Tuesday, October 26, 2010

Who Owns Renewals?

For a company with a traditional on-premise license/maintenance pricing model contemplating a shift to a subscription business, the revenue model changes in several important ways.  Rather than getting a big license fee up front and a small annuity, the initial value of the deal drops, the cost of servicing the account goes up, and the annuity increases.  Making money here depends on delighting customers and getting them to renew multiple times.  And once you've got a base of happy customers, the bulk of your revenue will come not from new sales, but rather renewals.  I've talked about this already, I know, but it's a huge conceptual shift for a company used to living on new business.

So how to make sure customers renew?  It really starts with ownership and accountability -- ownership of and accountability for revenue.  Who owns revenue?  Typically that's Sales.
The shift in the revenue model puts the VP of Sales in an interesting position.  A successful SaaS/subscription business will eventually value farmers more than hunter/gatherers, because successful farmers will represent the main source of revenue.  Most of the VPs of Sales I've ever known were principally hunters who were used to building teams of hunters.

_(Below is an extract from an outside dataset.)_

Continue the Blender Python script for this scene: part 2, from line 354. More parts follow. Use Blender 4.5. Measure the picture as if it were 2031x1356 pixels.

But if they want to keep their stature in the company as the executive responsible for revenue, these folks can't just be the VP of Sales -- they have to be the VP of Revenue -- of Sales and Renewals.  They need to think just as hard about how to be absolutely sure that customers are delighted and will renew, as they do about how to win that next deal.  Or even harder.  And they need to be prepared to organize their department accordingly, with rock-solid account management teams whose job it is to ensure that the revenue keeps flowing from happy customers year-over-year.

This is a pretty big change in role, and it's not one that every VP of Sales will immediately understand, or be well-suited to.  And if they're not up to it, the responsibility may better fit with a VP of Services or client care or something.  The big problem I've seen with this approach is that the potential for conflict is greater when hunters and farmers report into two different departments, let alone two differnent teams.  Comp plans can work out some of the conflicts, but there's no substitute for having teams that can work well and closely together.

Where have you seen this responsibility land, and how did it work out in your case?  What were the challenges and advantages of the approach?

Regardless of where this lands, ownership and accountability are crucial to success.  As PM, you're at the hub of making sure the organization is ready to make your product financially successful, and it's important to drive this issue to conclusion as you're preparing your GTM plan for your SaaS/Subscription product.  If you're not confident in the ownership, the incentives, the staffing plan or the accountability, neither should you feel confident in the long-term financial prospects of your product.  Talk to your CFO, the VPs of Sales and Services -- the CEO if you have to.  Whatever it takes -- get this right.

All for now,

J

1 comment:

  1. One thing I should be clear about here -- this assumes a traditional enterprise selling model. Obviously there are many other differences if we're talking about a self-service purchase/renewal model.